I ask this because I'm trying to figure out a solution for myself for keeping sensitive personal information and I never thought about storing such documents in a repository. Maybe I am missing something and your use case will open my eyes. Thanks!

3 comments

For me one big benefit is that it's distributed. I like to keep my important documents backed up on all the computers i have, on a USB drive stored in a safe location and also store the data with a cloud provider.

Now, if i update one document on computer A, and another document using computer B, i have to sync it to all other devices which is a PITA without git. You get into the situation where you don't know if the version on the USB drive was newer or older than the one on computer B etc, whereas with git all this is available in the version tree and there are nice merge tools available.

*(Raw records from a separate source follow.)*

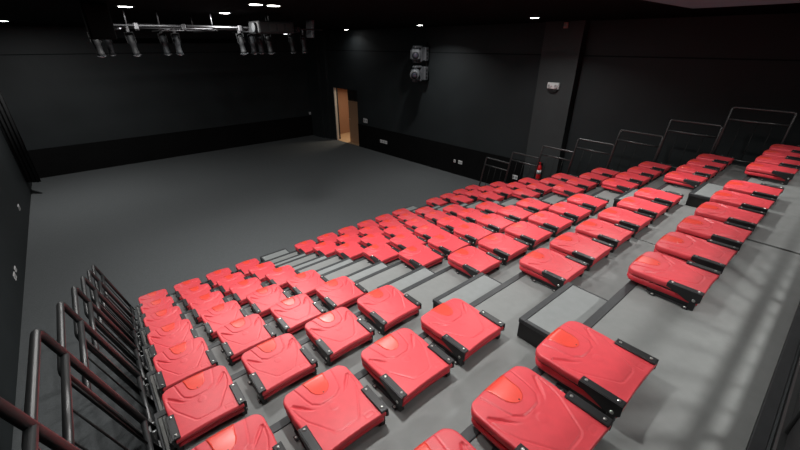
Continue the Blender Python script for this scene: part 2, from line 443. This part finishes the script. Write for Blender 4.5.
def make_seat(detail):
    root = empty('folding_seat', (0, 0, 0), 'x', 'seat')
    zt = 0.12                                    # folded height above the deck
    back = shell(0.196, 0.192, -0.424, zt, zt-0.040, 0.055, 96 if detail else 44, 104 if detail else 48, True, 0.014, 0.012, 0.008, 0.005).build('backrest', M_RED, root)
    shell(0.191, 0.186, -0.412, zt-0.046, zt-0.088, 0.055, 20, 20, False, 0.012, 0.012, 0.006, 0.006).build('seat_pan', M_RED2, root)
    # orange number plate with a round lower end
    mb = MB(); V = []; F = []
    n1, n2 = 14, 14
    def ph(d): return 0.066 - 0.010*smooth(0, 0.07, d) if d < 0.07 else 0.056*math.sqrt(max(0.0, 1-((d-0.07)/0.072)**2))
    for j in range(n2+1):
        d = 0.004 + 0.138*math.sin(j/n2*PI/2)
        h = max(ph(d), 0.002)
        for i in range(n1+1):
            u = -1+2*i/n1; x = u*h; y = 0.012 - d + 0.014*(1-(x/0.193)**2)*(1-d/0.424)
            e = d*0.9
            z = zt - 0.008*max(0, 1-d/0.10)**2 + 0.005*(1-(x/0.193)**2)*smooth(0, 0.2, d) + 0.003 + 0.0018
            if e < 0.012: z -= 0.009*(1-math.sqrt(max(0, 1-(1-e/0.012)**2)))
            V.append((x, y, z))
    W = n1+1
    for j in range(n2):
        for i in range(n1): F.append((j*W+i, j*W+i+1, (j+1)*W+i+1, (j+1)*W+i))
    ring = [i for i in range(W)] + [j*W+n1 for j in range(1, n2+1)] + [n2*W+i for i in range(n1-1, -1, -1)] + [j*W for j in range(n2-1, 0, -1)]
    o = len(V)
    for q in ring: x, y, z = V[q]; V.append((x, y, z-0.006))
    for a in range(len(ring)):
        b2 = (a+1) % len(ring); F.append((ring[a], ring[b2], o+b2, o+a))
    mb.add(V, F, True)
    plate = mb.build('number_plate', M_ORANGE, back); plate['label'] = 'orange-red rounded plate set into the front of the backrest'
    if detail:
        for x, y in ((-0.045, -0.012), (0.045, -0.012), (0, -0.112)):
            mb = MB(); zz = zt - 0.008*max(0, 1+y/0.10)**2 + 0.005*smooth(0, 0.2, -y) + 0.0044
            mb.lathe([(0.0042, 0), (0.0042, 0.0012), (0.002, 0.0018)], 8, Matrix.Translation((x, y, zz)))
            mb.build('screw', M_SCREW, plate)
    for s in (-1, 1):
        mb = MB()
        X = lambda a: s*a
        def bx(x0, x1, *r): mb.bbox(min(s*x0, s*x1), max(s*x0, s*x1), *r)
        bx(0.162, 0.206, -0.418, -0.228, zt-0.001, zt+0.012, 0.004)
        # outer cheek of the arm
        poly = [(-0.228, zt+0.010), (-0.228, zt-0.018), (-0.30, zt-0.040), (-0.35, zt-0.062), (-0.395, zt-0.066), (-0.418, zt-0.045), (-0.418, zt+0.010)]
        mb.prism(poly, 'x', min(s*0.198, s*0.207), max(s*0.198, s*0.207))
        arm = mb.build('side_arm', M_ARM, root)
        if detail:
            for y in (-0.250, -0.392):
                b = MB(); b.lathe([(0.0075, 0), (0.0075, 0.003), (0.004, 0.005)], 10, Matrix.Translation((s*0.183, y, zt+0.012))); b.build('bolt', M_BOLT, arm)
            b = MB(); b.lathe([(0.009, 0), (0.009, 0.004), (0.005, 0.006)], 10, Matrix.Translation((s*0.207, -0.385, zt-0.045)) @ Matrix.Rotation(s*PI/2, 4, 'Y')); b.build('pivot_bolt', M_BOLT, arm)
        mb = MB()
        bx(0.170, 0.182, -0.40, -0.13, 0.0, 0.075, 0.003)
        bx(0.168, 0.196, -0.40, -0.13, 0.0, 0.007, 0.002)
        bx(0.182, 0.214, -0.190, -0.155, 0.0, 0.006, 0.002)
        bx(0.182, 0.214, -0.375, -0.340, 0.0, 0.006, 0.002)
        bx(0.178, 0.200, -0.40, -0.365, 0.0, 0.085, 0.003)
        br = mb.build('floor_bracket', M_ARM, root)
        if detail:
            for y in (-0.172, -0.357):
                b = MB(); b.lathe([(0.0075, 0), (0.0075, 0.004), (0.004, 0.006)], 10, Matrix.Translation((s*0.205, y, 0.006))); b.build('bolt', M_BOLT, br)
    return root

proto = {True: make_seat(True), False: make_seat(False)}
used = set()
for r in range(1, NR+1):
    det = r >= 4
    for c in range(1, 15):
        if c <= 4: block, pos = 'left block', '%s from left railing' % ORD[c-1]
        elif c <= 10: block, pos = 'middle block', '%s from left aisle' % ORD[c-5]
        else: block, pos = 'right block', '%s from right aisle' % ORD[c-11]
        row = 'front row' if r == 1 else ('back row' if r == NR else '%s row from stage' % ORD[r-1])
        if det not in used: o = proto[det]; used.add(det)
        else: o = copy_tree(proto[det])
        o.location = (seat_x(c, r), seat_y(c, r), tz(r)+0.005)
        o['label'] = 'folded red plastic seat, %s, %s, %s' % (row, block, pos)
        o['category'] = 'seat'; o['group'] = 'red folding seats on the tiers'

# ------------------------------------------------------------------ side handrails (lean outwards)
LEAN = 0.262
def arc_path(pts, rad, n=6):
    out = [Vector(pts[0])]
    for i in range(1, len(pts)-1):
        p = Vector(pts[i]); a = (Vector(pts[i-1])-p).normalized(); b = (Vector(pts[i+1])-p).normalized()
        p0, p1 = p + a*rad, p + b*rad
        for k in range(n+1):
            t = k/n
            out.append((1-t)**2*p0 + 2*t*(1-t)*p + t*t*p1)
    out.append(Vector(pts[-1]))
    return out
def handrail(side, r):
    s = -1 if side == 'left' else 1
    xb = (XL - 0.030) if s < 0 else (XR + 0.02)
    z = tz(r); ya = yf(r)-0.085; yb = ya-0.77
    where = 'beside the %s row' % ('front' if r == 1 else ORD[r-1]) + (' from the stage' if r > 1 else '')
    root = empty('handrail', (xb, (ya+yb)/2, z), 'black tubular handrail leaning out at the %s end of the %s' % (side, 'front row' if r == 1 else ORD[r-1] + ' row from stage'), 'handrail', 'side handrails along the tiers')
    hb = -0.03 if s < 0 else 0.004
    def L(y, h): return Vector((s*LEAN*h, y-(ya+yb)/2, h))
    H = 0.915 if s < 0 else 0.868
    mb = MB(); mb.tube(arc_path([L(ya, hb), L(ya, H), L(yb, H), L(yb, hb)], 0.045), 0.0195, 14)
    mb.build('frame', M_RAIL, root)
    mb = MB(); mb.tube([L(ya, H-0.19), L(yb, H-0.19)], 0.0185, 12); mb.build('middle_rail', M_RAIL, root)
    mb = MB(); mb.tube([L(ya, 0.07), L(yb, 0.07)], 0.017, 12); mb.build('bottom_rail', M_RAIL, root)
    for k in range(1, 4):
        y = ya + (yb-ya)*k/4
        mb = MB(); mb.tube([L(y, 0.07), L(y, H-0.19)], 0.0055, 8); mb.build('baluster', M_BAL, root)
    for y in (ya-0.02, yb+0.05):
        mb = MB()
        p = L(y, -0.03)
        x0 = 0.0; x1 = -s*(0.028 if s < 0 else 0.019)
        mb.tube(arc_path([Vector((s*0.012, p.y-0.035, 0.0)), Vector((x1*0.95, p.y-0.035, 0.0))], 0.01), 0.009, 8)
        mb.tube([Vector((s*0.012, p.y+0.035, 0.0)), Vector((x1*0.95, p.y+0.035, 0.0))], 0.009, 8)
        mb.bbox(-0.004+s*0.012, 0.016+s*0.012, p.y-0.05, p.y+0.05, -0.06, 0.03, 0.003)
        mb.build('socket', M_CLAMP, root)
for r in range(1, 8):
    handrail('left', r); handrail('right', r)

# rear guard rail behind the last row
gy = -6.585; gz = tz(8)
g = empty('guard_rail', ((XL+XR)/2, gy, gz), 'black guard rail along the rear edge of the back row deck', 'guard rail')
def G(x, h): return Vector((x-(XL+XR)/2, 0, h))
mb = MB(); mb.bbox(XL-(XL+XR)/2, XR-(XL+XR)/2, -0.035, 0.03, -0.03, 0.028, 0.008); base = mb.build('base_beam', M_RAIL, g)
for k in range(28):
    mb = MB(); x = XL+0.15+k*0.29
    mb.lathe([(0.008, 0), (0.008, 0.004), (0.004, 0.006)], 10, Matrix.Translation(G(x, 0.028)-Vector((0, 0.012, 0)))); mb.build('bolt', M_BOLT, base)
mb = MB(); mb.tube([G(XL+0.02, 1.1), G(XR-0.02, 1.1)], 0.014, 12); mb.build('top_rail', M_RAIL, g)
mb = MB(); mb.tube([G(XL+0.02, 0.68), G(XR-0.02, 0.68)], 0.024, 12); mb.build('middle_rail', M_RAIL, g)
for k in range(9):
    x = XL+0.03 + k*(XR-XL-0.06)/8
    mb = MB(); mb.tube([G(x, 0.02), G(x, 1.1)], 0.014, 10); mb.build('post', M_RAIL, g)
mb = MB(); mb.bbox(XL-(XL+XR)/2, XR-(XL+XR)/2, -0.012, 0.002, 0.03, 0.52, 0.003); mb.build('infill_panel', M_STEEL, g)
nb = 56
for k in range(nb):
    if k % 7 == 0: continue
    x = XL+0.03 + k*(XR-XL-0.06)/nb
    mb = MB(); mb.tube([G(x, 0.45), G(x, 1.1)], 0.006, 8); mb.build('baluster', M_RAIL, g)

# ------------------------------------------------------------------ things on the walls
def on_wall(name, s, z, label, cat, group=None, n=0.0):
    o = empty(name, tuple(WX @ Vector((s, n, z))), label, cat, group)
    o.rotation_euler = (0, 0, math.atan2(ex.y, ex.x))   # local x = along the wall to the stage, y = into the room
    return o
# emergency light with two heads; shadow below it built as black half disc
e = on_wall('emergency_light', -1.19, 2.65, 'white twin-head emergency light on the charcoal pilaster', 'emergency light', n=0.26)
mb = MB(); mb.bbox(-0.15, 0.15, 0, 0.075, -0.065, 0.085, 0.012); body = mb.build('housing', M_WHITE, e)
for s in (-1, 1):
    mb = MB(); mb.lathe([(0.050, 0), (0.052, 0.03), (0.042, 0.045)], 18, Matrix.Translation((s*0.085, 0.07, 0.01)) @ Matrix.Rotation(-PI/2, 4, 'X')); h = mb.build('lamp_head', M_WHITE, e)
    mb = MB(); mb.lathe([(0.034, 0), (0.030, 0.006)], 16, Matrix.Translation((s*0.085, 0.114, 0.01)) @ Matrix.Rotation(-PI/2, 4, 'X')); mb.build('lens', M_DETAIL, h)
mb = MB(); mb.prism([(0.13*math.cos(a), -0.066+0.085*math.sin(a)) for a in [PI+PI*k/14 for k in range(15)]], 'y', 0, 0.06); mb.build('shadow_half_disc', M_BLACK, e)
# small sounder at the top of the pilaster
o = on_wall('alarm_sounder', -1.24, 4.0, 'small pinkish sounder at the very top of the charcoal pilaster', 'alarm', n=0.26)
mb = MB(); mb.bbox(-0.05, 0.05, 0, 0.05, -0.07, 0.055, 0.01); mb.build('sounder_case', M_SOUND, o)
mb = MB(); mb.lathe([(0.03, 0), (0.03, 0.012), (0.02, 0.016)], 14, Matrix.Translation((0, 0.05, -0.01)) @ Matrix.Rotation(-PI/2, 4, 'X')); mb.build('sounder_grille', M_DETAIL, o)
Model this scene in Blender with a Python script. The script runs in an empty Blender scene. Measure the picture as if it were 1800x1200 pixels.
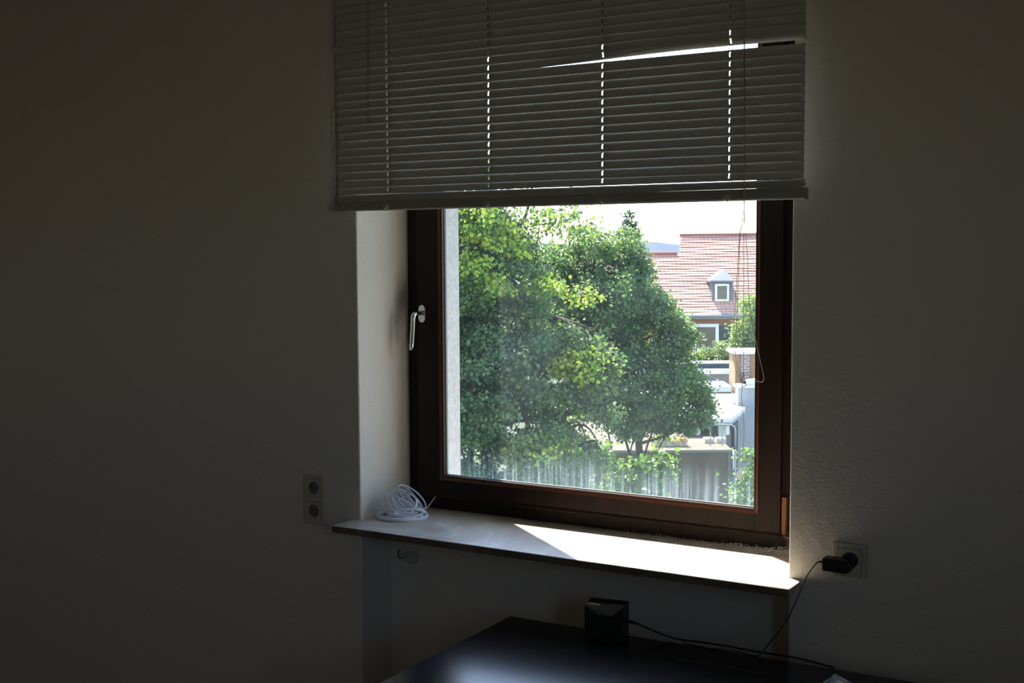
import bpy, math, random
import numpy as np
from mathutils import Vector, Matrix, noise
random.seed(7)
PI = math.pi
SC = bpy.context.scene
COL = SC.collection
SILL_Z = 0.90          # height of the stone sill top above the floor; everything below is written relative to it

# ------------------------------------------------------------------ camera
CAM = Vector((2.2939, -2.9093, 0.7997))
YAW, PITCH, ROLL, FPX = 0.5443, -0.0724, -0.0054, 2186.98
_fw = Vector((-math.sin(YAW)*math.cos(PITCH), math.cos(YAW)*math.cos(PITCH), math.sin(PITCH)))
_rt = Vector((math.cos(YAW), math.sin(YAW), 0)); _up = _rt.cross(_fw)
_r2 = _rt*math.cos(ROLL)+_up*math.sin(ROLL); _u2 = -_rt*math.sin(ROLL)+_up*math.cos(ROLL)
cd = bpy.data.cameras.new('camera'); cam = bpy.data.objects.new('camera', cd); COL.objects.link(cam)
cd.sensor_width = 36; cd.lens = FPX/1800*36; cd.clip_start = .05; cd.clip_end = 6000
cam.matrix_world = Matrix((( _r2.x, _u2.x, -_fw.x, CAM.x), (_r2.y, _u2.y, -_fw.y, CAM.y), (_r2.z, _u2.z, -_fw.z, CAM.z+SILL_Z), (0, 0, 0, 1)))
SC.camera = cam

# ------------------------------------------------------------------ world, sun, exposure
SC.view_settings.view_transform = 'Standard'; SC.view_settings.look = 'None'
SC.view_settings.gamma = 1; SC.view_settings.use_curve_mapping = False
SC.view_settings.exposure = 1.05
SUN_EL = math.radians(51); SUN_DIR = Vector((-.792, .610, 0))*math.cos(SUN_EL)+Vector((0, 0, math.sin(SUN_EL)))
w = bpy.data.worlds.new('sky'); SC.world = w; w.use_nodes = True
nt = w.node_tree; bgn = nt.nodes['Background']
sk = nt.nodes.new('ShaderNodeTexSky'); sk.sky_type = 'NISHITA'; sk.sun_disc = False
sk.sun_elevation = SUN_EL; sk.sun_rotation = math.atan2(SUN_DIR.x, SUN_DIR.y)
sk.air_density = 1.0; sk.dust_density = 0.6; sk.ozone_density = 1.0
nt.links.new(sk.outputs[0], bgn.inputs[0]); bgn.inputs[1].default_value = 0.36
sl = bpy.data.lights.new('sun', 'SUN'); sl.energy = 10; sl.angle = math.radians(.53); sl.color = (1, .95, .87)
so = bpy.data.objects.new('sun', sl); COL.objects.link(so); so.rotation_euler = SUN_DIR.to_track_quat('Z', 'Y').to_euler()
so.location = (-6, 8, 12)
pl = bpy.data.lights.new('window_portal', 'AREA'); pl.shape = 'RECTANGLE'; pl.size = 1.24; pl.size_y = 1.6
pl.cycles.is_portal = True
pl2 = bpy.data.lights.new('fill_window_portal', 'AREA'); pl2.shape = 'RECTANGLE'; pl2.size = 1.0; pl2.size_y = 1.0; pl2.cycles.is_portal = True
po2 = bpy.data.objects.new('fill_window_portal', pl2); COL.objects.link(po2); po2.location = (3.36, -2.95, .95); po2.rotation_euler = (PI/2, 0, PI/2)
po = bpy.data.objects.new('window_portal', pl); COL.objects.link(po); po.location = (.66, .50, .76); po.rotation_euler = (-PI/2, 0, 0)
SC.cycles.use_denoising = True
SC.cycles.max_bounces = 14; SC.cycles.diffuse_bounces = 9; SC.cycles.transparent_max_bounces = 24
SC.cycles.sample_clamp_indirect = 6

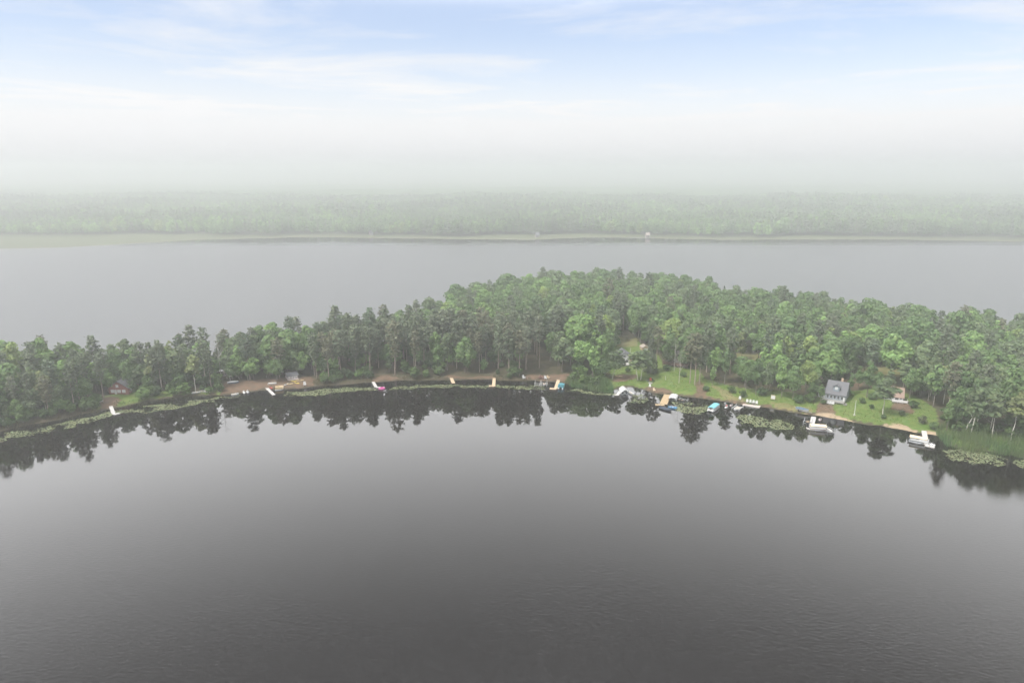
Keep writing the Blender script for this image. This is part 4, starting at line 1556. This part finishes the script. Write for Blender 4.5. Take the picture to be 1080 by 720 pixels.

I've been planning to do this even for photos, for all the reasons above, but haven't taken the full step yet.

Wouldn't encrypted files with a service like Dropbox help? Containers usually sync well (only syncs changed parts). Only downside is that you can't access files without decryption software.
Dropbox, as all other "just-works" sync services, don't handle merge conflicts very good. Suddenly you have thousands of Filename_EditedByX(3).txt in every folder and dont know which one of them is the newest and don't have their most common ancestor version easily available for a 3-way merge.
To be fair, they cannot handle merge conflicts with encrypted containers. I find that merge conflicts almost always cause more trouble than the work of avoiding them from the start. As long as you don't share data (with containers unlikely), merge conflicts should be extremely rare (and anticipated).
I am not OP but I do the same as him.

I used to keep the data on Dropbox but switched to a repo because it felt to have better safety against user error. It's not all that hard to accidentally delete or modify a file in a filesystem. Given the commit process it's much harder to do in a repo.

My tax sheets are updated throughout the year for various reasons (bonuses, side gigs, property sales, etc.), so I rely on the version history. I also keep a lot of other stuff that I update more rapidly (mostly in text documents.)